Alrededor de 2.000 millones de personas, casi un tercio de la población mundial, conmemoran mañana el acontecimiento fundamental de su fe.
Alrededor de esta y de todas las religiones, de sus doctrinas y de sus maneras de explicarlas, también se esgrimen, de vez en cuando, los argumentos que pretenden controvertirlas, negarlas, vencerlas, casi siempre a través de los análisis racionalistas que apelan a esa otra religión: la ciencia.
He escuchado a una gran cantidad de ateos, algunos de ellos con una sólida formación académica, caer en la inocente tentación de basar su supuesto triunfo sobre los creyentes (a quienes paradójicamente llaman ‘inocentes’) en el hecho de que para el pensamiento moderno resulta imposible que Yahvé haya escrito cosas sobre una piedra, que Alá haya dictado todas y cada una de las letras del Corán, que Shiva tenga cuatro brazos y una sonrisa terrible, y, por supuesto, que Jesús haya resucitado luego de su crucifixión. A estas victoriosas arengas cargadas de lógica, les suman insoportables diatribas contra las diversas explicaciones mitológicas de lo divino: Adán y Eva, Moisés abriendo las aguas, Thor blandiendo su martillo, Buda meditando a tres metros del suelo.
Esta confrontación inútil e infantil también ha sido promovida desde la orilla de quienes creen: las jerarquías de todas las religiones se han quedado en las maneras antiguas, algunas hermosas y otras torpes, de explicar la conexión de los hombres con el insondable destino del universo, con el misterio de la vida, con nuestra necesidad de trascender, como si aún le estuvieran hablando a los hombres indefensos de hace cinco mil años.
La fe religiosa no es un capricho infantil cuyo resultado son fábulas acerca de manzanas prohibidas, dioses implacables, lenguas de fuego o bestias de siete cabezas; por el contrario, responde a una intuición fundamental de que existe algo que excede nuestro entendimiento, una pieza que no encaja en el finito ejercicio científico. Las herramientas que históricamente hemos usado para expresar esa sospecha fundamental de que no bastan los sentidos ni las insuficientes certezas de nuestra conciencia, dependen, por supuesto, de las culturas, de las épocas y de los falibles resultados de la experiencia.

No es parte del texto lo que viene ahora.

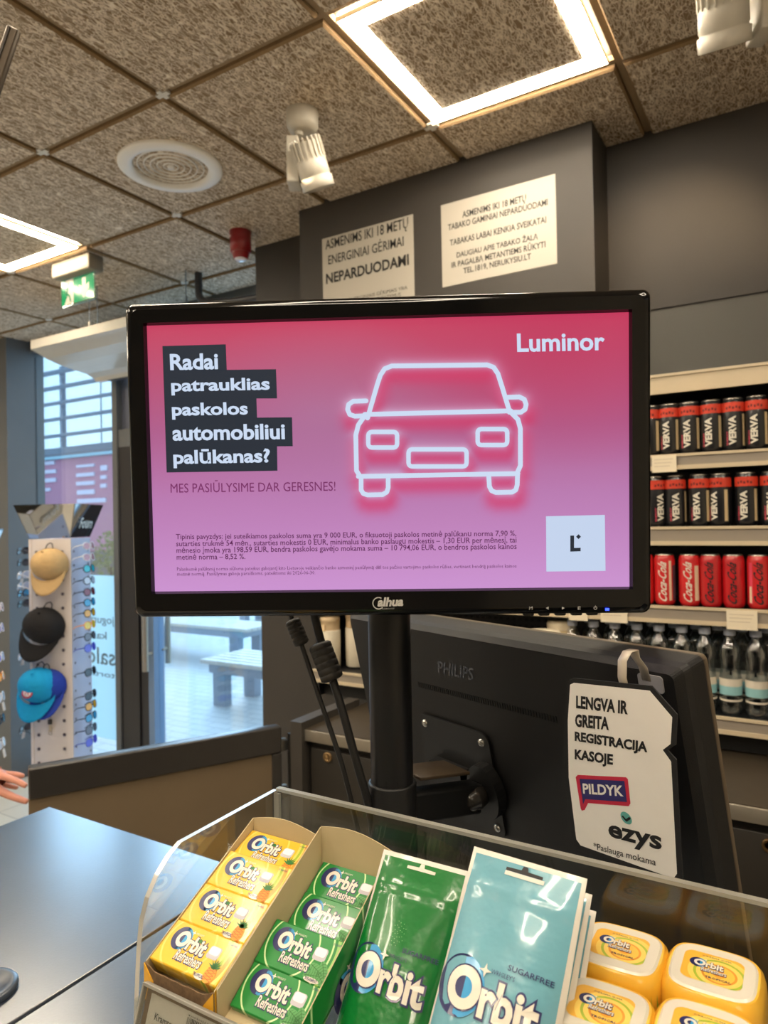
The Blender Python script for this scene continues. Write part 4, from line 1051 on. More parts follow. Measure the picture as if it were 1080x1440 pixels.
tray('tan and yellow card tray of tropical gum, leftmost in the display', -.4535, -.3795, ((.3745, 1.3675), (.500, 1.4325)), ((.3745, 1.3675), (.500, 1.4325)), .500, 1.43, yel_tray, (.3742, 1.3670))
t = tray('tan card tray with green sides holding spearmint gum', -.3785, -.3035, ((.3755, 1.3685), (.505, 1.438)), ((.381, 1.367), (.500, 1.432)), .506, 1.44, tray_g, (.3748, 1.348))
# printed logo on the outer green side of that tray, reading down the wall
S = frame(Vector((-.3032, .440, 1.372)), Vector((0, .80, .60)), Vector((0, -.60, .80)))
mb = MB(T((-.3785, .3755, 1.3685)).inverted() @ S); logo(mb, (-.012, -.006), .0105, .0001, None, False)
mb.build('side_print', pmats(grn), t)

# ---- gum bags
def bag(name, W, H_, base, bulge, seed):
    nx, ny = 28, 40; rnd = random.Random(seed)
    ph = [(rnd.uniform(20, 90), rnd.uniform(-60, 60), rnd.uniform(0, 6), rnd.uniform(.3, 1)) for _ in range(9)]
    def hgt(x, y):
        u_ = min(1, abs(2*x/W)); v_ = y/H_                      # v: 0 bottom .. 1 top
        if v_ > .985 or u_ >= .999: return 0
        prof = (1-u_**2.6)**.75
        g_ = max(0, min(1, (1-v_)/.55))**.8
        z = bulge*prof*g_
        wr = sum(a*math.sin(kx*x*1.6+ky*y*1.6+p) for kx, ky, p, a in ph)*.00035
        env = prof*math.exp(-((v_-.72)/.16)**2)
        z += wr*env*1.6
        # zip lines
        for zl in (.845, .825): z += .0012*math.exp(-((v_-zl)/.006)**2)*min(1, prof*1.5)
        return z
    wv = lambda x, y, z=0: (x, y, hgt(x, y)+z)
    mb = MB(); vs = []; fs = []
    for j in range(ny+1):
        for i in range(nx+1):
            x = -W/2+W*i/nx; y = H_*j/ny
            vs.append(wv(x, y))
    k = len(vs); vs += [(p[0], p[1], -max(0, p[2])*.55-.0006) for p in vs]
    id_ = lambda i, j: j*(nx+1)+i
    for j in range(ny):
        for i in range(nx):
            edge = i == 0 or i == nx-1 or j == ny-1
            mb_f = (id_(i, j), id_(i+1, j), id_(i+1, j+1), id_(i, j+1))
            fs.append((mb_f, 4 if edge else 0))
    mb.add(vs, [f for f, m in fs if m == 0], 0, True); mb.add(vs, [f for f, m in fs if m == 4], 4, True)
    mb.add(vs, [tuple(k+q for q in f[::-1]) for f, m in fs], 4, True)
    ed = [id_(0, j) for j in range(ny+1)]+[id_(i, ny) for i in range(1, nx+1)]+[id_(nx, j) for j in range(ny-1, -1, -1)]+[id_(i, 0) for i in range(nx-1, 0, -1)]
    mb.add(vs, [(a, k+a, k+b, b) for a, b in zip(ed, ed[1:]+ed[:1])], 4)
    s = W*.150
    logo(mb, (-W*.24, H_*.43), s, .0006, wv, False, dz=.00022)
    mb.tbox('SUGARFREE', W*.08, H_*.545, W*.42, H_*.567, .0008, 1, .01, 2, wv)
    if name == 'green':
        for k_ in range(30):
            a = k_*2.4; r = .0010*math.sqrt(k_)*1.1
            mb.disc((-W*.02+r*math.cos(a), H_*.62+r*math.sin(a)*1.5), .0003, .0008, 5, n=6, warp=wv)
        for k_ in range(60):
            a = k_*2.4; r = .0024*math.sqrt(k_)
            mb.disc((W*.12+r*math.cos(a), H_*.10+r*math.sin(a)*.7), .0005, .0008, 5, n=6, warp=wv)
    # hang hole: slit with a round notch
    hz = H_*.935
    slit = [(-W*.16, hz), (W*.16, hz), (W*.16, hz+.0022), (W*.03, hz+.0026), (W*.02, hz+.0055), (-W*.02, hz+.0055), (-W*.03, hz+.0026), (-W*.16, hz+.0022)]
    mb.flat([wv(x, y, .0006) for x, y in slit], 3 if name == 'green' else 6)
    if name != 'green': mb.flat([wv(x, y, .0007) for x, y in ((-W*.16, hz-.003), (W*.18, hz-.003), (W*.18, hz-.0002), (-W*.16, hz-.0002))], 4)
    return mb
pg = mat('bag_green', (8, 112, 44), .26, coat=.7, bump=.6, bscale=45)
pb_ = mat('bag_blue', (104, 162, 178), .26, coat=.7, bump=.6, bscale=45)
bag_w = mat('bag_border', (216, 212, 202), .4, coat=.3)
bm_ = lambda base: [base, navy, obl, owh, bag_w, mat('bag_dots', (120, 196, 120), .4), ink]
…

¿Qué importa que dios esté representado en una roca, en un humanoide de cien ojos, o en una estrella que se muere? ¿Qué importa cuáles sean los títulos de los que creen, de los que no creen y de quienes no están seguros?
Siempre y cuando no caigamos en el exagerado culto a las formas y en los dogmas que nos apartan de nuestra naturaleza, se vale, en esta y en todas las fechas sagradas de todas las religiones del mundo, encontrar en sus mensajes fundadores algún resquicio por donde se cuele la ética, la tolerancia, la paz, la solidaridad, el perdón, el amor.